Apr 16 2008
Is Jackie Robinson Breaking the Color Barrier Again?
There is nothing more American than a baseball motion picture. It is like mixing apple pie with democracy. These movies are filled with classic Americana, dramatic sports action, and a subject that most boys and girls who grew up with a mitt in their hand can relate to. We even reserve our most beloved actors for these films like Costner in “Field of Dreams”, Selleck in “Mr. Baseball”, and even Tony Curtis in “The Bad News Bears Go to Japan”. This is why I was elated to hear recent news that a Jackie Robinson biopic would be in the works with Robert Redford producing and staring as Brooklyn Dodger’s Manager Branch Rickey. This is great I thought, I love a good baseball story and sadly, I know very little about Robinson’s life.
What I do know about him – he was the first African American player in the major leagues (of the modern era), and that he won the first rookie of the year award with the Brooklyn Dodger’s – came from the praise he received during last years MLB tribute, it being the 60th anniversary of his historic season. But why don’t I know any more about Robinson or the Negro Leagues where he got his start? The answer is probably that America, and Hollywood more specifically, has never embraced this subject, creating only two films to my know knowledge that even remotely fit the bill.

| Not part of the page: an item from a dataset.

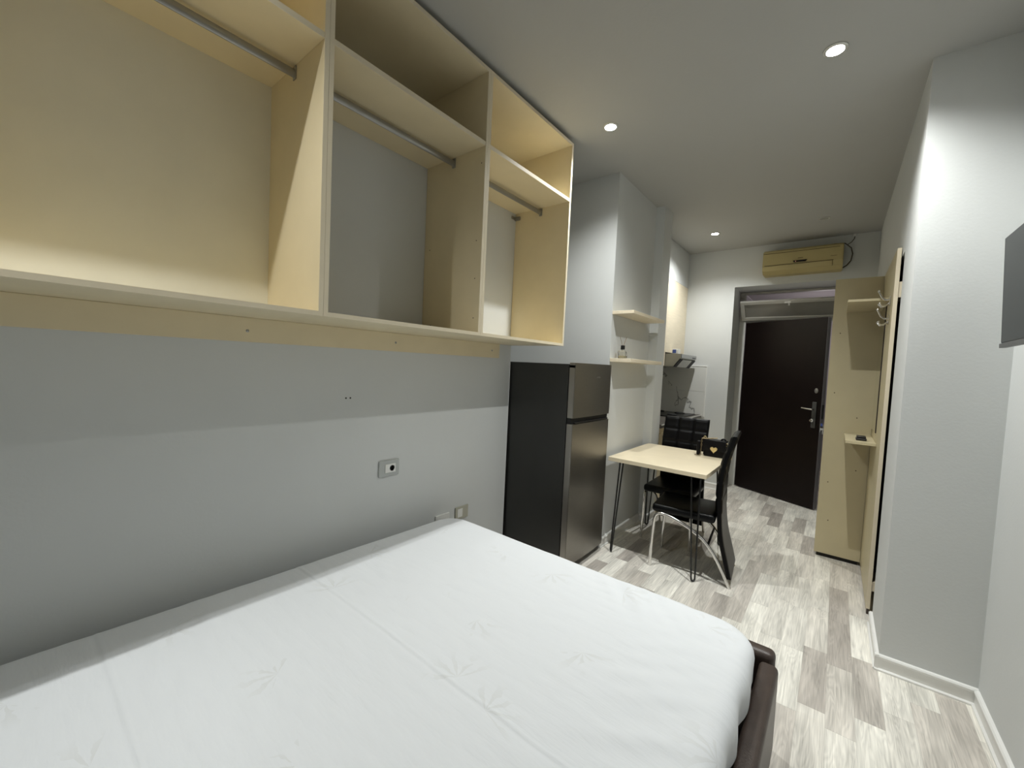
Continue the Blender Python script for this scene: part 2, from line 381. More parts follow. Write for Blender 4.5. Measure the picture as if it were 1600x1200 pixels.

First you have “The Bingo Long Traveling All-Stars and Motor Kings” but since this movie is a comedy, it hardly lends an informative or even accurate portrayal of the players of the Negro Leagues. From watching this film as a kid, I remember Richard Pryor and James Earl Jones gallivanting around in goofy uniforms. I do not remember one historical fact or one nugget of digesitable information on this large chunk of baseball and American history. Now, there was, to the credit of some forward thinking filmmakers, a 1950 movie called “The Jackie Robinson Story” with Robinson himself, playing himself. However, and I don’t mean to gripe, this was a movie centered on civil rights made before the advent of the civil rights movement. And while I am not debating the historical accuracy of this movie, specifically because I have never seen it, I would like to know why these are the only two movies about the History of Black Baseball Players. Are there more films out there that I don’t know about? Or is Jackie Robinson once again breaking the color barrier?